Insge­samt liegen dem Gericht 35 Einsprü­che gegen die Wahl vor. Offen blieb zunächst, wann das Gericht sein Urteil sprechen will. Nach der Verhand­lung haben die Richte­rin­nen und Richter laut Gesetz drei Monate Zeit dafür, also bis Ende des Jahres. Im politi­schen Raum wird ihre Entschei­dung im Novem­ber oder Dezem­ber erwartet.

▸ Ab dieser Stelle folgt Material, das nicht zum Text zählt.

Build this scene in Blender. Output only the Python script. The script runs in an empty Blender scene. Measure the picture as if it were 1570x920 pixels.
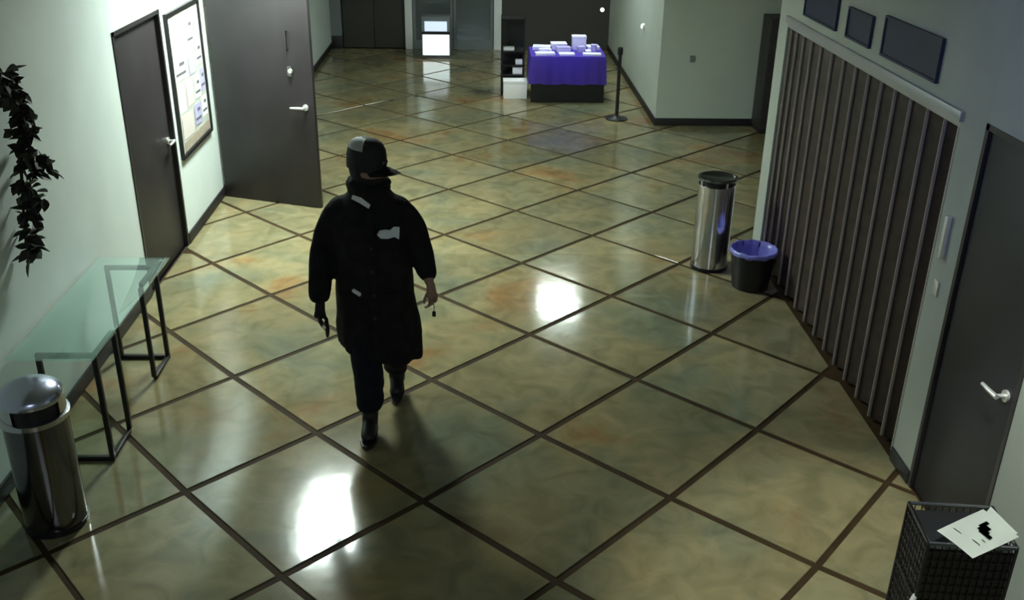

Schon jetzt wurden Forde­run­gen nach einem Rücktritt des SPD-Politi­kers Andre­as Geisel als Senator laut, der zum Zeitpunkt der Wahl im Septem­ber 2021 Innen­se­na­tor war und inzwi­schen an der Spitze der Senats­ver­wal­tung für Stadt­ent­wick­lung und Bauen steht.

«Er sollte weite­ren Schaden vom Ansehen des Senats durch seinen sofor­ti­gen Rücktritt abwen­den», meinte Berlins FDP-Landes­chef Chris­toph Meyer. Auch CDU-General­se­kre­tär Evers hält einen Rücktritt für unaus­weich­lich. «Wer das Vertrau­en in Wahlen erschüt­tert, gefähr­det unsere Demokra­tie. Ich finde es schlimm, dass bis heute weder die SPD, noch der für das Wahlcha­os verant­wort­li­che Senator Geisel Konse­quen­zen gezogen haben.»

Geisel lehnt einen Rücktritt ab. «Es ist nicht so, dass ich nicht Verant­wor­tung spüre. Aber die Frage ist, welche Entschei­dung trifft man, um die Sache besser zu machen, und ich habe mich entschlos­sen zu arbei­ten», sagte er am Mittwoch­abend bei einem Leser­fo­rum der «Berli­ner Morgen­post». «Ich selbst war Kandi­dat und hätte nicht eingrei­fen dürfen», beton­te Geisel und fragte: «Was würde es besser machen, wenn ich zurück­tre­te?» Er habe eine Aufga­be in Berlin, die darin bestehe, die Stadt weiter­zu­ent­wi­ckeln und Wohnun­gen zu bauen. «Und wenn ich mich prüfe und mich frage: Hast du die Wahl organi­siert, dann sage ich: Nein, du hast die Wahl nicht organi­siert. Das bedeu­tet aber nicht, dass wir nicht dafür zu sorgen haben, dass das nie wieder passiert.»